Simultaneous interpenetrating polymer networks of epoxy resin/bismaleimide-allylester copolymer. I. Dynamic mechanical properties

Abstract

Simultaneous interpenetrating polymer networks (SINs) were prepared from nadic methyl anhydride-cured epoxy resin and bismaleimide (BMI) coreacted with triallyltrimellitate (TAT), triallylisocyanurate (TAIC), and diallylisophthalate (DAP), under the same gelling conditions for both the epoxide resin and BMI-allylester comonomer. Dynamic mechanical properties of the SINs were measured over the temperature range from room temperature to about 300°C. The rubbery modulus and glass transition temperature (T_g) due to the cured epoxy resin considerably increased with loading of BMI-allylester copolymer. The value of T_g exhibited an asymptotic behavior at high loading, the value increasing in the order of BMI-TAT, -TAIC, and -DAP. The relative modulus in the rubber state shows that phase inversion occurs in the SINs at the concentration of 30–40 wt% BMI-allylester.

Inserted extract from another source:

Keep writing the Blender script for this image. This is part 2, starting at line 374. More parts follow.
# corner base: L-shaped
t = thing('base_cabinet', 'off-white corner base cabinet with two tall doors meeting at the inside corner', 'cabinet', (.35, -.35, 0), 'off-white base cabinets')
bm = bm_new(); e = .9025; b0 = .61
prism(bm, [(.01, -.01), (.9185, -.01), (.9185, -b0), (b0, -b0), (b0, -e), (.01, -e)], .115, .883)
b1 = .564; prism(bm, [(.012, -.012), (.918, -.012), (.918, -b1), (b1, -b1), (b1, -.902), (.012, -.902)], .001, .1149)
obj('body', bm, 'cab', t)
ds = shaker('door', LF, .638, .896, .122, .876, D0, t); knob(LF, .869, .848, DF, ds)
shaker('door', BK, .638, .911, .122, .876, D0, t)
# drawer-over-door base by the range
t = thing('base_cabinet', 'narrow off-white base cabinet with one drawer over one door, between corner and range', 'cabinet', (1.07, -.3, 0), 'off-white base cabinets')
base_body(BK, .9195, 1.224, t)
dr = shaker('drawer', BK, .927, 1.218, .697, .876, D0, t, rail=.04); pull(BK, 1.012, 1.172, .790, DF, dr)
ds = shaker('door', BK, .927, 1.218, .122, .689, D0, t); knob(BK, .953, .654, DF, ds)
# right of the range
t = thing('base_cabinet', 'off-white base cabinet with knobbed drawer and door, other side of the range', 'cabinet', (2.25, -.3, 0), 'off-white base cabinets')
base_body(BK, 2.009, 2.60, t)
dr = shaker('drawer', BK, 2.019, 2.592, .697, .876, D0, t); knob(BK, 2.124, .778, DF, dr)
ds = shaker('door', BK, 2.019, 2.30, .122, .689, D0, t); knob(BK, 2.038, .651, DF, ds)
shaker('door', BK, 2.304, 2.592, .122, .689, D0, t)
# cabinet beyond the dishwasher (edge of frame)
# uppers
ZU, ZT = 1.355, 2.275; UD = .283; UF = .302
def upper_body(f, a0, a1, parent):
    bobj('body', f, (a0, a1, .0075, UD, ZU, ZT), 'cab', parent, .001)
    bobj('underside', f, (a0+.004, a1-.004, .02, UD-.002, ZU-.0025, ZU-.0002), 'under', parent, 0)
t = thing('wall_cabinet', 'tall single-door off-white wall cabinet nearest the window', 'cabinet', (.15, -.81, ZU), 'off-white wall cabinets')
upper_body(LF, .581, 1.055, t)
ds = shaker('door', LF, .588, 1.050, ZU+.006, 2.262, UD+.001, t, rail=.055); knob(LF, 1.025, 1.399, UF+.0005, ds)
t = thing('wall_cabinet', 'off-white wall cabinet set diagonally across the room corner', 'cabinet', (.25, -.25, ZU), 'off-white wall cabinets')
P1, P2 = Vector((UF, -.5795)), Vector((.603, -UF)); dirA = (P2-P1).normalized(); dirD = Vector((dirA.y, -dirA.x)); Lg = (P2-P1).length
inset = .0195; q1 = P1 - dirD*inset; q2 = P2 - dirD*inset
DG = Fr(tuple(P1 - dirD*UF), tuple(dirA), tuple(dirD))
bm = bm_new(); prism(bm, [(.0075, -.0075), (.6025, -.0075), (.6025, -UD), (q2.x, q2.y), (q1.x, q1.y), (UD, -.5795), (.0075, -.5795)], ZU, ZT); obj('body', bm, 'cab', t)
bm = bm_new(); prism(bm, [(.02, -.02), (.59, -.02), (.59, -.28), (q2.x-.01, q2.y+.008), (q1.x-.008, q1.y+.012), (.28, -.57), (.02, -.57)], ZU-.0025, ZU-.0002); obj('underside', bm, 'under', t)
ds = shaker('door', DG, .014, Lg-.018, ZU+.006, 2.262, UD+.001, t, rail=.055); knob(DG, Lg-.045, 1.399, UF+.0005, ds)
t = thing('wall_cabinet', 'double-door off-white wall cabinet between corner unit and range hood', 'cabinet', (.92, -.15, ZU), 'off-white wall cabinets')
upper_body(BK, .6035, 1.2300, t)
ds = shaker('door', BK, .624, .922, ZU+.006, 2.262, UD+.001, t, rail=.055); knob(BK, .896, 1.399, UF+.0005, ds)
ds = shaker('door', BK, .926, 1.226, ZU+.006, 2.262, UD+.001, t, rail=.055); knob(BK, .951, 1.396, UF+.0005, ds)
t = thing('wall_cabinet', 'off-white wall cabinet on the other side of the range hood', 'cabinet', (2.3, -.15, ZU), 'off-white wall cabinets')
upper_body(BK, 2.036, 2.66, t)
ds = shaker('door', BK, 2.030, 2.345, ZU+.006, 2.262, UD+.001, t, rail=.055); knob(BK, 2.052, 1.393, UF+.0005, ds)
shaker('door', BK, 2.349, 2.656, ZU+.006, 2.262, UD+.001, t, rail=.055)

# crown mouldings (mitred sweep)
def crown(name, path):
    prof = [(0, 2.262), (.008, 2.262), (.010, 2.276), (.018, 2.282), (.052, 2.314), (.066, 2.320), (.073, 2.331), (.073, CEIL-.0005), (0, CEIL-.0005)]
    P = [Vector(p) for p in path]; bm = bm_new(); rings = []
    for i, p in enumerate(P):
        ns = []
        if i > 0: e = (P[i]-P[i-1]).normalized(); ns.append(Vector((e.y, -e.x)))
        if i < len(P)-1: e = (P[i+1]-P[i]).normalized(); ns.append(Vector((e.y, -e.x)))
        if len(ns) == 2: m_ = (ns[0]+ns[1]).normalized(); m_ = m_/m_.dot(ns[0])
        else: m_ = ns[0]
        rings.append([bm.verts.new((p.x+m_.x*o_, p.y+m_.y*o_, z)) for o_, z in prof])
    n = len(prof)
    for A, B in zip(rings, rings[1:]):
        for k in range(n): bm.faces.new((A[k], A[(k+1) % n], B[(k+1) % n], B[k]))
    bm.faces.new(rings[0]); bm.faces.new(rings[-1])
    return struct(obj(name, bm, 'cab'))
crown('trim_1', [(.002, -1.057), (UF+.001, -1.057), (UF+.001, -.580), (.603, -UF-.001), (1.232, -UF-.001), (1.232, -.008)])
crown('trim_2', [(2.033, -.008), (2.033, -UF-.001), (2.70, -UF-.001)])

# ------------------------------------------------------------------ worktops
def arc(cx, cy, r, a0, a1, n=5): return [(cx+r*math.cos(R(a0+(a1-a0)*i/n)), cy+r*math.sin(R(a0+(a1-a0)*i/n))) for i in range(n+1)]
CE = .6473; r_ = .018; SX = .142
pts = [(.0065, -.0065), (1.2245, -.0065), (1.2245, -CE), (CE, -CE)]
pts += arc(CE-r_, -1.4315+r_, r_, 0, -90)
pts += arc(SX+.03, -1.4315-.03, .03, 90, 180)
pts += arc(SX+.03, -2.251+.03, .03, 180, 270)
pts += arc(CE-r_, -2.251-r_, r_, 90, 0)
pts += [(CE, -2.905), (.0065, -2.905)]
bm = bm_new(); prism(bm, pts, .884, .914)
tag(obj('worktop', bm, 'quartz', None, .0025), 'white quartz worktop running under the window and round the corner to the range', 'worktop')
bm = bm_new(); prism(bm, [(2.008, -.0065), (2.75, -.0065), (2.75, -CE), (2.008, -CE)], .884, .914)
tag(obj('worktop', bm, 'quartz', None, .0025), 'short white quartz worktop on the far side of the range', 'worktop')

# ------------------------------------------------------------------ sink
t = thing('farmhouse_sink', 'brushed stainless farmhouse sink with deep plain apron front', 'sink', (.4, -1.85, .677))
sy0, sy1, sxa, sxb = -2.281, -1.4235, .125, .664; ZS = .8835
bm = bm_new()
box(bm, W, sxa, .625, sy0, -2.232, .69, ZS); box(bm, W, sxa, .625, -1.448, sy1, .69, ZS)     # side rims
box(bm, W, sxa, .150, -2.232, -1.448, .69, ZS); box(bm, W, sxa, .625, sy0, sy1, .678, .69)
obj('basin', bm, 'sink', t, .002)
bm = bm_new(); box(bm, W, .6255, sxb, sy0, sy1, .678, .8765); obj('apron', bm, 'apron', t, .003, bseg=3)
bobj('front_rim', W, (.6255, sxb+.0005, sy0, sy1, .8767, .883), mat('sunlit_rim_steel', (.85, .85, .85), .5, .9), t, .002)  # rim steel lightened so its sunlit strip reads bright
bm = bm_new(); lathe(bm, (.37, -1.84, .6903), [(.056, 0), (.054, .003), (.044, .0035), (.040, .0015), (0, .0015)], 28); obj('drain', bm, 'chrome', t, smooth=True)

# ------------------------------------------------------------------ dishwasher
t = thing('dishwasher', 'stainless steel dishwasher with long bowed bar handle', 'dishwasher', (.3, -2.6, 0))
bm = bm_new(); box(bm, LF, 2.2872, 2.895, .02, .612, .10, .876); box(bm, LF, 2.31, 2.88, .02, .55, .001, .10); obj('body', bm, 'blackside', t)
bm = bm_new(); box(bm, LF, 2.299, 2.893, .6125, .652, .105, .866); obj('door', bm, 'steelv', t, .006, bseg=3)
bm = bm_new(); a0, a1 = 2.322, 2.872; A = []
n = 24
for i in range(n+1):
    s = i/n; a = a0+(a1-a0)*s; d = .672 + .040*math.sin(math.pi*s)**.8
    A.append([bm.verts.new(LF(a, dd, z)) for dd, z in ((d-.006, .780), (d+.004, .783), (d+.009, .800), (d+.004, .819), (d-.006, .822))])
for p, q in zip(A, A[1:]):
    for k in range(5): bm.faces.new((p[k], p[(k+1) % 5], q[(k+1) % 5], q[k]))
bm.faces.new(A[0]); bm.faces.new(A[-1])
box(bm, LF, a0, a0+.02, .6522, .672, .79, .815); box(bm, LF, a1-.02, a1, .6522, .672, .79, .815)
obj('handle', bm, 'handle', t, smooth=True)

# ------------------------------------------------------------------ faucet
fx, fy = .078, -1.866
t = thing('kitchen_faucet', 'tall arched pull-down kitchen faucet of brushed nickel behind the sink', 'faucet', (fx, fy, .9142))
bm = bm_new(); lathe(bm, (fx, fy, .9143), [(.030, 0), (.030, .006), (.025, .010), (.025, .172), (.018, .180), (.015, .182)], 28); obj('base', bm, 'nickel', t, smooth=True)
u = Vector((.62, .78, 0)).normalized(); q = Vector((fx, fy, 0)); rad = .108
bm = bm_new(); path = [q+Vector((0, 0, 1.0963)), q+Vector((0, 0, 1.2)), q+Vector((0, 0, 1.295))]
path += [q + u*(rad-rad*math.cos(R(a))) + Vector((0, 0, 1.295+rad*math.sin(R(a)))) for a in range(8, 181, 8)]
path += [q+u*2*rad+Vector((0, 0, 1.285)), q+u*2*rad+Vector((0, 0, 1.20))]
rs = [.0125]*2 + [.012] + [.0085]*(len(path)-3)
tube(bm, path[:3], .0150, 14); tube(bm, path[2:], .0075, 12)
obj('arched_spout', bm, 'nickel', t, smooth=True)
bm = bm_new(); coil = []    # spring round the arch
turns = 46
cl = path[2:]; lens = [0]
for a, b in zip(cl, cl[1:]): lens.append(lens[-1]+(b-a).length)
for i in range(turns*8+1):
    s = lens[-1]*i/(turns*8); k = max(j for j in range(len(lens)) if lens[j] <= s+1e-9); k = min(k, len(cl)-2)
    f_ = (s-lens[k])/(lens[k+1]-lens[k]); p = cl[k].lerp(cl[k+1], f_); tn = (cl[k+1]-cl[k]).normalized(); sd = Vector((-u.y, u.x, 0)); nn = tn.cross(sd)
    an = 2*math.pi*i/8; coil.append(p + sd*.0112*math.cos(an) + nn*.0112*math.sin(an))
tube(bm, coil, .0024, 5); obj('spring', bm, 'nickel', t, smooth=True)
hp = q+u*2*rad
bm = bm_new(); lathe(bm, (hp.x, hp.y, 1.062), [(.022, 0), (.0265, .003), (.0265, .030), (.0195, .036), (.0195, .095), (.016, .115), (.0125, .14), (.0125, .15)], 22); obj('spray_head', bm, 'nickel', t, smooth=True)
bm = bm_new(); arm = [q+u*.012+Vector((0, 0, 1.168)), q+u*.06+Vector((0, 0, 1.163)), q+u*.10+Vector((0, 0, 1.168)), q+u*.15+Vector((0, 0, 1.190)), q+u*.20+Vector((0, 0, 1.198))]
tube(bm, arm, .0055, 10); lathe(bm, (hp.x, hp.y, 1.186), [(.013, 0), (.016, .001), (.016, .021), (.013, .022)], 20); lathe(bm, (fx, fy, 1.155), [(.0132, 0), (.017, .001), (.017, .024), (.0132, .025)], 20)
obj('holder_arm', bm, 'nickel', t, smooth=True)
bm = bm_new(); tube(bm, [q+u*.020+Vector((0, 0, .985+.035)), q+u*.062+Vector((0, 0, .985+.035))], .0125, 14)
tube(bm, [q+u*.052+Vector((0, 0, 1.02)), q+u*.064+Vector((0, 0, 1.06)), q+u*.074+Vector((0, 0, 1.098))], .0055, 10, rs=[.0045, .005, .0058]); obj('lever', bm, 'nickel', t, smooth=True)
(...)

The increase in T_g with loading can be explained in terms of the contributions of both an increase in crosslink density and an interaction between the epoxy resin and BMI-allylester copolymer. The increments in T_g with loading can be correlated to the logarithm of a nominal crosslink density in the loading polymer, and the difference among the asymptotic values of T_g for each series is discussed based on polar-nonpolar solubilities of the components. The increase in T_g with loading can also be corre-lated to the percent densification, which exhibits a maximum at a composition of about 50%, resulting from interpenetration.